The Chief Minister had said that due to the court fee, imposed ad valorem and thus high, many people cannot file a claim, and hence the proposal to fix a cap on the court fees.

Written by Hamza Khan | Jaipur | Published: February 26, 2020 2:04:19 am
Rajasthan Chief Minister Ashok Gehlot. (File Photo)

In A bid to provide “relief” to the common man, the Rajasthan government has proposed a cap of Rs 25,000 on the court fee for filing defamation cases.

In his Budget address last week, Chief Minister Ashok Gehlot said that “defamation cases are on a rise but the court fee is quite high”. Currently, the fee is 10 per cent, calculated on the basis of the defamation amount claimed.

“Defamation is a part of law of torts, which is already weak in India. Hence, this move is commendable,” said Dr Vibhuti Bhushan Sharma, Additional Advocate General of Rajasthan. Essentially, torts are “civil wrongs” that an injured party can seek legal redressal for. Sharma said the proposal will have an equalising effect, since people across all classes “get mentally tormented” but it is only the well-off who can afford a civil defamation.

“If someone values self at Rs 1 crore, then they have to give 10 per cent (as court fee). So this will provide a relief to middle class,” he said.

Advocate R B Mathur, who practises at the Rajasthan High Court, said that he is mainly approached for criminal defamation cases while civil defamation cases are few.

“Ordinary people are apprehensive about filing a civil defamation due to the high court fee. Hence, they instead go for criminal defamation,” Mathur said. “Suppose, a person files a civil defamation but loses the case. Then the person stands to lose the money,” he said.

At the same time, criminal defamation can lead to jail term for the accused, but the petitioner does not stand to gain anything monetarily. “The person is jailed and that’s it,” said Mathur.

Welcoming the government’s move, he said that it is the “well-to-do, literate people” who file civil defamation cases. “A middle class or lower middle class person does not even get to enter the law of torts. As such, the law of torts is applicable in India, but people run into a wall in the form of court fee,” he said.

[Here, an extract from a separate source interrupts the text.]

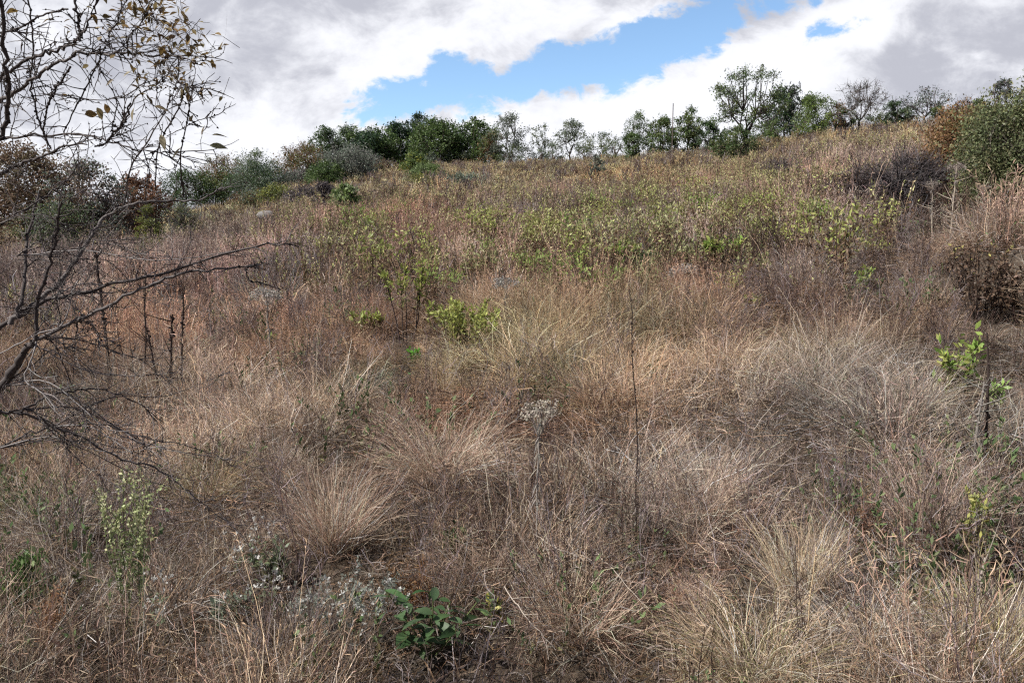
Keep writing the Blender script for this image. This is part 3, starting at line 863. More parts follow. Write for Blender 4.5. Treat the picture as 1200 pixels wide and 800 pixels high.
grow('shrub', 'yellow-green feathery shrub seen through the bare branches', 'shrub', 178, 300, 242, 17, None, (OLG, YEL, (0.2, 0.22, 0.07)), leaf=0.045, nclu=30, per=60, base=0.0, up=1.2, **BT)
grow('shrub', 'dull green shrub low at the left edge behind the bare branches', 'shrub', 70, 305, 236, 40, None, (OLG, GG, DG2), leaf=0.05, nclu=40, per=60, base=0.0, **BT)
grow('shrub', 'grey-green loose shrub right of the yellow-green feathery one', 'shrub', 215, 285, 240, 24, None, (GG, SIL, OLG), leaf=0.05, nclu=26, per=34, base=0.0, twigs=10, **BT)

# right side
grow('green_bush', 'big dense green bush at the right edge of the slope', 'bush', 1196, 262, 103, 66, None, ((0.125, 0.135, 0.065), (0.10, 0.12, 0.06), (0.135, 0.13, 0.07), (0.08, 0.10, 0.05)), leaf=0.034, nclu=120, per=230, clr_r=0.3, base=0.0, shell=0.4, up=0.6, **BT)
grow('green_bush', 'smaller grey-green bush at the lower left side of the big green one', 'bush', 1168, 250, 168, 38, None, (GG, OLG, (0.09, 0.10, 0.05)), leaf=0.034, nclu=56, per=120, clr_r=0.19, base=0.0, up=0.6, **BT)
grow('orange_bush', 'fine-twigged orange-brown bush left of the big green bush', 'bush', 1120, 238, 131, 44, None, (OR, (0.28, 0.15, 0.07), (0.22, 0.16, 0.07)), leaf=0.04, nclu=90, per=80, clr_r=0.24, base=0.05, twigs=14, barkcol=(0.22, 0.13, 0.08), up=1.2, **BT)
grow('olive_bush', 'olive-brown feathery bush between the orange and the big green bush', 'bush', 1152, 240, 126, 32, None, ((0.14, 0.13, 0.05), OLG, (0.22, 0.14, 0.06)), leaf=0.04, nclu=70, per=110, clr_r=0.22, base=0.0, up=1.2, **BT)
grow('leafless_bush', 'dark purple-grey leafless bush left of the green bushes', 'bush', 1062, 248, 182, 46, None, (PUR, (0.09, 0.08, 0.085)), leaf=0.025, nclu=80, per=20, twigs=26, clr_r=0.24, base=0.0, tw_w=0.006, barkcol=(0.085, 0.075, 0.08), up=1, **BT)
grow('leafless_bush', 'wide brownish-grey leafless bush, the left one of the dark pair', 'bush', 1005, 244, 194, 40, None, (PUR, BR), leaf=0.025, nclu=64, per=20, twigs=22, clr_r=0.24, base=0.0, tw_w=0.007, barkcol=(0.12, 0.10, 0.10), up=1, **BT)
grow('leafless_bush', 'low grey leafless bush on the slope below the tallest tree', 'bush', 925, 214, 186, 30, None, (PUR, (0.16, 0.13, 0.12)), leaf=0.035, nclu=44, per=20, twigs=16, clr_r=0.24, base=0.0, tw_w=0.010, barkcol=(0.13, 0.11, 0.11), up=1, **BT)

# post on the crest
p = at_depth(785, 50)
t = thing('post', 'thin grey upright post among the skyline trees', 'post', p)
mb = MB(); hh = point(785, 122, 50)[2] - p[2]
tubes(mb, np.array([[[0, 0, -0.2], [0, 0, hh * .5], [0.01, 0, hh]]]), np.full((1, 3), 0.028), np.array([0.16, 0.13, 0.12]), 8)
mb.build('pole', M_FARBARK, t)
mb = MB(); tubes(mb, np.array([[[0.01, 0, hh], [0.01, 0, hh + 0.05]]]), np.array([[0.034, 0.012]]), np.array([0.12, 0.11, 0.11]), 8); mb.build('cap', M_FARBARK, t)

# ------------------------------------------------------------------ single plants on the near and middle slope
def tussock(px, py, label, h, w, cols, n=420, droop=1.0, group='grass tussocks on the near slope', spread=0.5, lean=0.5, rb=0.07, heads=0, sw=0.0022):
    h *= 0.74; n = int(n * 1.35); droop *= 1.25; sw *= 0.92
    loc = ground_at(px, py)
    t = thing('grass_tussock', label, 'tussock', loc, group)
    mb = MB(); cone_blades(mb, int(n * 0.55), h * 0.6, sw, spread * 1.25, lean * 1.2, droop, [BROWN, DRYBR, TAN, GREY], 6, rb * 1.3)
    mb.build('dead_base', M_PLANT, t)
    mb = MB(); P = cone_blades(mb, n, h, sw, spread, lean, droop, cols, 8, rb, wobble=0.17); mb.build('blades', M_PLANT, t)
    if heads:
        mb = MB(); seed_heads(mb, P[:heads], 0.03, 6, sw * 1.0, cols, 0.3); mb.build('seed_heads', M_PLANT, t)
    return t


PK = [(0.44, 0.31, 0.24), TAN, (0.38, 0.25, 0.2), STRAW]
ST = [(0.52, 0.40, 0.28), STRAW, TAN, (0.45, 0.33, 0.22)]
tussock(522, 566, 'big domed pinkish-tan tussock in the centre of the near slope', 0.62, 0, PK, 900, 1.1, rb=0.12, heads=260)
tussock(392, 645, 'upright pale straw tussock left of centre with fine tall blades', 0.50, 0, PK, 520, 0.6, spread=0.35, lean=0.3)
tussock(936, 694, 'small bristly tan tussock with upright blades at lower right', 0.40, 0, ST, 420, 0.5, spread=0.3, lean=0.3)
tussock(880, 792, 'wide pale tussock at the bottom edge with an olive heart', 0.42, 0, ST + [OLIVE], 700, 1.0, rb=0.12, heads=150)
tussock(1165, 785, 'golden-olive tussock in the lower right corner', 0.48, 0, [STRAW, (0.42, 0.32, 0.15), OLIVE, TAN], 600, 0.8, rb=0.1)
tussock(240, 590, 'brown tussock below the low bare branches at left', 0.42, 0, [TAN, BROWN, OLIVE, DRYBR], 480, 0.9, rb=0.08)
tussock(95, 560, 'olive-brown mop of grass under the bare branches at the left edge', 0.42, 0, [OLIVE, TAN, DRYBR], 480, 1.0, rb=0.1)
tussock(200, 722, 'collapsed grey-brown tussock right of the pale flowering plant', 0.42, 0, [GREY, TAN, BROWN], 520, 1.4, spread=0.6, lean=0.8, rb=0.1)
tussock(60, 640, 'drooping grey tussock at lower left above the green fern', 0.45, 0, [GREY, TAN, DRYBR], 460, 1.4, spread=0.6, lean=0.7)
tussock(948, 440, 'domed pale tussock on the right middle of the near slope', 0.55, 0, [TAN, STRAW, GREY, OLIVE], 620, 1.1, rb=0.12)
tussock(1075, 478, 'loose grey-tan tussock below the brown seedy shrub', 0.5, 0, [GREY, TAN, STRAW], 480, 1.0, rb=0.1)
tussock(700, 478, 'soft reddish tussock left of the tall dark stalk', 0.48, 0, PK + [RUST], 480, 0.9, rb=0.1)
tussock(725, 372, 'arching grey tussock above the tall dark stalk', 0.50, 0, [GREY, (0.36, 0.32, 0.3), TAN], 420, 1.5, spread=0.6, lean=0.6, rb=0.08, sw=0.003)
tussock(680, 745, 'reddish-tan tussock spraying forward at the bottom centre', 0.40, 0, PK, 480, 1.0, spread=0.5, lean=0.5, rb=0.09)
tussock(1085, 640, 'rust-coloured upright tussock at right', 0.52, 0, [RUST, PINK, TAN], 460, 0.5, spread=0.3, lean=0.3, heads=120)
tussock(820, 620, 'rust and straw tussock right of the tall dark stalk', 0.48, 0, [RUST, STRAW, TAN, PINK], 460, 0.6, spread=0.35, lean=0.3, heads=120)
tussock(330, 770, 'flattened brown tussock at the bottom edge left of the white flowers', 0.36, 0, [DRYBR, TAN, GREY], 480, 1.3, spread=0.6, lean=0.8, rb=0.1)
tussock(1010, 745, 'bleached grey fallen tussock at the bottom right', 0.42, 0, [(0.42, 0.39, 0.37), GREY, TAN], 480, 1.5, spread=0.7, lean=0.8, rb=0.1)
tussock(560, 690, 'thin brown tussock behind the broad-leaved green plant', 0.36, 0, [TAN, BROWN, PINK], 380, 0.9)
tussock(640, 445, 'blue-green tussock beneath the yellow-green bush', 0.42, 0, [(0.075, 0.105, 0.07), (0.06, 0.09, 0.055), (0.12, 0.14, 0.11), (0.09, 0.10, 0.065)], 620, 0.9, rb=0.12)
tussock(425, 468, 'grey-green tussock right of the dark stalk clump', 0.4, 0, [(0.14, 0.17, 0.12), GREY, (0.12, 0.15, 0.1)], 560, 1.0, rb=0.12)


def herb(name, label, cat, px, foot, top, hw, leafl, leafw, nst, per, ctop, clow, lo=0.4, cut=0.5, spread=None, group=None, stem=(0.09, 0.07, 0.06), sw=0.005):
    loc = ground_at(px, foot); s_ = loc[1] / F
    H = point(px, top, loc[1])[2] - loc[2]
    CLEAR.append((loc[0], loc[1] - 0.04, max(0.06, hw * s_ * (0.7 if loc[1] > 5 else 0.35))))
    if loc[1] > 5: CLEAR.append((loc[0], loc[1] - hw * s_ - 0.15, hw * s_ * 0.6))
    t = thing(name, label, cat, loc, group)
    a = rnd(0, 2 * math.pi, nst); rb = min(0.06, hw * s_ * 0.3)
    base = np.stack([np.cos(a) * rb, np.sin(a) * rb, np.full(nst, -0.02)], -1)
    P = blade_paths(base, H * rnd(0.8, 1.05, nst), np.abs(rnd(0, 1, nst)) * math.atan2(hw * s_, H * 0.8), rnd(-0.1, 0.1, nst), a, 7, 0.07)
    mb = MB(); tubes(mb, P, np.linspace(1, 0.4, 7)[None] * sw * 0.5, pick([stem], nst), 4)
    # side shoots
    ns = 5; k = 7
    tt = rnd(lo, 0.95, (nst, ns)); f = tt * (k - 1) * 0.999; i = f.astype(int); idx = np.arange(nst)[:, None]
    q_ = (P[idx, i] + (P[idx, i + 1] - P[idx, i]) * (f - i)[..., None]).reshape(-1, 3)
    dd = norm(np.repeat(norm(P[:, -1] - P[:, 0]), ns, 0) + rng.normal(size=(nst * ns, 3)) * 0.5)
    L = H * rnd(0.1, 0.25, nst * ns)[:, None]
    P3 = np.stack([q_, q_ + dd * L * 0.5, q_ + dd * L + np.array([0, 0, 0.02])], 1)
    ribbons(mb, P3, np.array([[sw * 0.6, sw * 0.5, sw * 0.3]]), pick([stem], nst * ns))
    mb.build('stems', M_BARK, t)
    allP = []
    tl = rnd(lo, 1, (nst, per)); f = tl * (k - 1) * 0.999; i = f.astype(int)
    allP.append((P[idx, i] + (P[idx, i + 1] - P[idx, i]) * (f - i)[..., None]).reshape(-1, 3))
    f3 = rnd(0, 1, (nst * ns, max(3, per // 3)))[..., None]
    allP.append((P3[:, :1] * (1 - f3) + P3[:, 2:] * f3).reshape(-1, 3))
    Q_ = np.concatenate(allP); m = len(Q_)
    topm = (Q_[:, 2] / H + rng.normal(size=m) * 0.1) > cut
    C = np.where(topm[:, None], pick(ctop, m), pick(clow, m))
    mb = MB(); sz = rnd(0.6, 1.25, m)
    leaves(mb, Q_, leafl * sz, leafw * sz, C, up=1.0)
    mb.build('leaves', M_LEAF, t)
    return t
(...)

However, there are some who feel that the move will lead to an increase in frivolous cases. “Keeping a cap is equal to waving of the relevant sections of the court fee act. Fixing of cap is not good for Indian social and economic conditions. It will lead to frivolous cases,” said advocate Madhav Mitra.

The Chief Minister had said that due to the court fee, imposed ad valorem and thus high, many people cannot file a claim, and hence the proposal to fix a cap on the court fees. To go ahead with the proposal during the on-going budget session, the government will have to amend the Rajasthan Court Fees and Suits Valuation Act.